Но поиск шёл, и судя по отдельным прорывам, как в сцене объяснения Вероники (Агния Дитковските) с Розой (Елена Захарова) или в диалоге Марии (Татьяна Лютаева) и Доктора (Юрий Васильев), мог бы увенчаться успехом, если бы в ансамбле не преобладали актёры кинематографические, а не театральные. Можно очень талантливо смотреть в камеру на крупном плане, отзеркаливая мимикой всю гамму противоречивых чувств персонажа, но сцена требует иных приёмов, иного способа выражения поставленной режиссёром задачи. Лучше всех, похоже, с этим справился Павел Баршак (Эдуард), промолчавший девять десятых сценического времени.

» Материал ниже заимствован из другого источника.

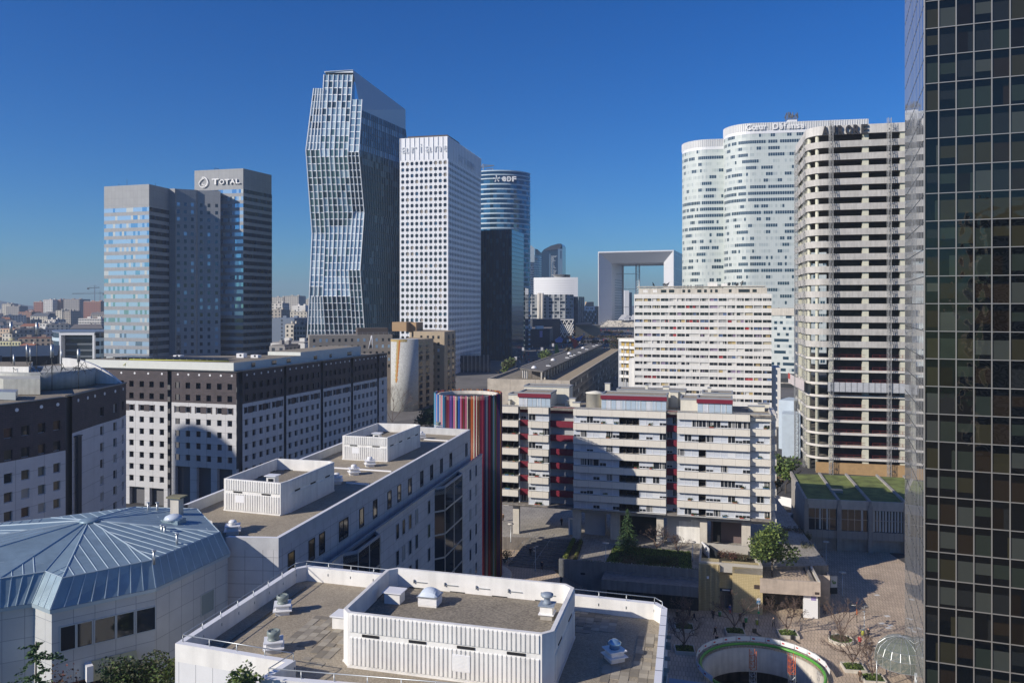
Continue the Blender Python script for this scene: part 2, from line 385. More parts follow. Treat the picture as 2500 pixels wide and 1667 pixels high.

Ещё одна проблема спектакля – несыгранность ансамбля, собранного на этот конкретный проект и, следовательно, не имеющего опыта предыдущей совместной работы. Плюс – наличие нескольких составов исполнителей, что неизбежно при активной гастрольной стратегии, без которой театру не выжить. Разумеется, со временем швы на линиях совмещения актёрских индивидуальностей станут менее заметны. Хочется надеяться, что произойдёт это достаточно быстро.
Но подходить к этой постановке с чисто «техническими» параметрами всё-таки не хочется. Потому что затеяна она ради того, чтобы пришедшие в театр люди отважились найти свой ответ на столь же непростой, сколь и актуальный вопрос: как жить в мире, который устроен совсем не так, как нам бы хотелось? Как найти в нём своё место, не утратив при этом ни самоуважения, ни веры в людей? От этого вопроса большинство из нас старается убежать. В «ночную жизнь» клубов и Интернета, в «инфернальность» наркотиков и алкоголя или в небытие: Россия занимает одно из первых мест в мире по числу самоубийств. Так что если каждый спектакль будет отводить от роковой черты хотя бы одну Веронику, можно считать, что свою миссию театр Юрия Васильева выполнил.